The five-piece—who, after a string of EPs, released debut album Cost Of Sacrifice in 2020, and its follow-up, A Love To Kill For, in 2023—took the ominous title of this record from a lyric on “in revolving doors”, the record’s final song. Its portentous finality is present throughout all of its twelve tracks, however.

“Any band that’s trying to get out of just playing local shows and actually tour,” says guitarist/vocalist Gabe Manuel, “has to be involved in what I refer to as the rat race of competing for people’s attention—online and trying to play shows. And that took a toll on me personally. I love spending time with my friends in Chamber. We love each other very much, but the toll of being on tour, sleeping in the van every night—and wondering if you’ve made the right choice by making what you’re doing your primary creative focus—can weigh heavy. If there’s a theme to the record, it’s us reckoning with that—and deciding that we are doing the right thing, and that it is worth the bullshit that you go through being in a band.”

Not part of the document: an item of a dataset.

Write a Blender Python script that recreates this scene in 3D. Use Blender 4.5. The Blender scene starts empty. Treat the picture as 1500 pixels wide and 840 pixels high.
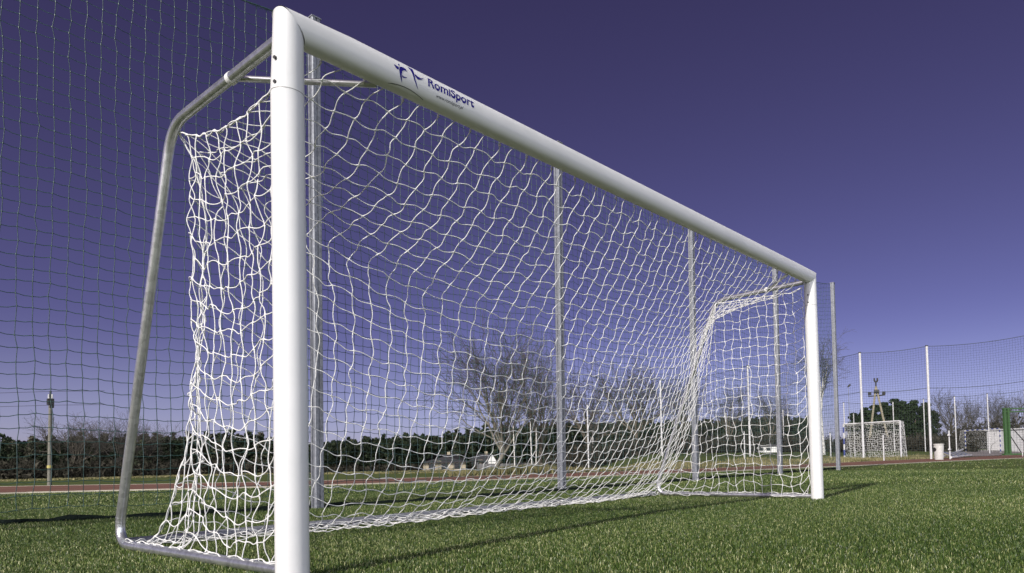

It may have been something of a difficult and uncertain journey coming to that conclusion, but this is goodbye… is an emphatic middle finger to those doubts, and a full-hearted confirmation that, yes, it is indeed all worth it. Because despite the struggle of it all (or perhaps as a result of it) Manuel and the rest of the band—bassist Chris Smith, drummer Taylor Carpenter, vocalist Jacob Lilly and guitarist Henry Dierig—have made a record that not only defies and transcends those difficulties, but reaffirms the importance of this band and the role it plays in their lives for each of them.
“To maintain the band as a creative outlet,” says Manuel, “and as a way to spend time with each other—that’s the way that I value it the most. It being a vehicle for us to express ourselves but also mostly getting to be in the van together and laugh and have fun.”

That laughter and fun aren’t really present on this record, but the band hold nothing back when it comes to expressing themselves. Before the wild frenzy of opener “arms of eternity” kicks things off, there’s a brief quote, read by one of the band’s friends, that sets the dark tone for the rest of the album: ‘Forever is too much for a soul to endure.’ The phrase was actually intended to be a lyric in the song itself, but the band couldn’t find a way to make it fit—and so instead it became an introduction of sorts, one of a few snippets that pepper the record and help make the fully-realized album that it is. And indeed, the blistering, intense rage—what Chamber themselves term their “psychotic mosh metal”—that follows over the next half hour so is one of the most intense, cathartic things you’ll hear. Not just all year, either. For a long time.

While that first audio clip was made specifically for this album, the original purpose of the one found at the end of the coruscating, disjointed and discordant metalcore of “angel” has its origins in the tragedy of real life.

“That recording,” explains Manuel, “is actually from the funeral of my friend who passed away, and who the song is about. I’ve wanted to use that clip for years and that just seemed like the perfect opportunity.”

It adds extra gravitas to an already heavy—in every sense of the word—song. But it also bridges the gap into the moody, doom-laden “pale blue (why?)”, which sounds like the Earth opening up and collapsing in on itself. There is, it tells you, no escape from your fate. Elsewhere, “violins” is a scattergun of violent noise, “parting gift” a vicious squall of self-doubt and existential anguish, and “resurrect”—which features Vincent Bennett, vocalist of The Acacia Strain—a relentless shadow of chugging darkness.
Produced and recorded by longtime collaborator Randy LeBoeuf, this is goodbye… isn’t an easy listen, but that was never the intention. The intention was to suck you into its weird, messed up world and rebuke both its own title and the inspiration for it in the process. That’s something LeBoeuf knew inherently how to orchestrate and achieve.

“I had heard legends of Randy for years before we did A Love To Kill For,” says Dierig, who joined the band just before that album, and wasn’t anywhere near as involved in its creative process as he was with this one. “All of Chamber were like, ‘Dude, you’ve got to meet Randy, you’ve got to work with Randy.’ He just knows exactly what we’re doing. Because we’re a weird band, and I think not everyone would know immediately how to approach what we want to do. But he takes it all completely in stride. We’ll show him the most hilarious fucked up guitar part with a drum beat that makes no sense and he’s like, ‘Oh yeah, hold on, give me 30 seconds’ and just figures out what we’re doing.”

“He’s a music theory nerd,” adds Manuel. “He loves jazz, loves any opportunity to get granular about fucked up time signatures and stuff like that, so I feel he really relishes the opportunity to mess around with that kind of stuff with us because he has such a good mind for it.”

The result, almost a decade into the band’s career, is the album they’ve always been striving to make. It’s shocking, challenging, savage, but it’s also vital and necessary. And no, it’s very much not a goodbye. In fact, it feels much more like the start of something.

“This is the record that I’ve always wanted us to make,” says Manuel. “And I think it is, thus far, the definitive statement in terms of what we want to sound like and what we want to offer.”

“I agree,” Dierig says. “I never understood when bands would say, ‘Oh, this is our most mature sound to date.’ I never really knew what that meant, so I always thought it was kind of corny. Obviously, I can’t speak on The Cost Of Sacrifice or the earlier EPs, but as a fan of those, even before I joined the band, this direction feels like it suits us the most. I’m really proud of that and I’m really happy to be a part of it. I’m very excited to put it out and tour on it. I really want to play all these parts live!”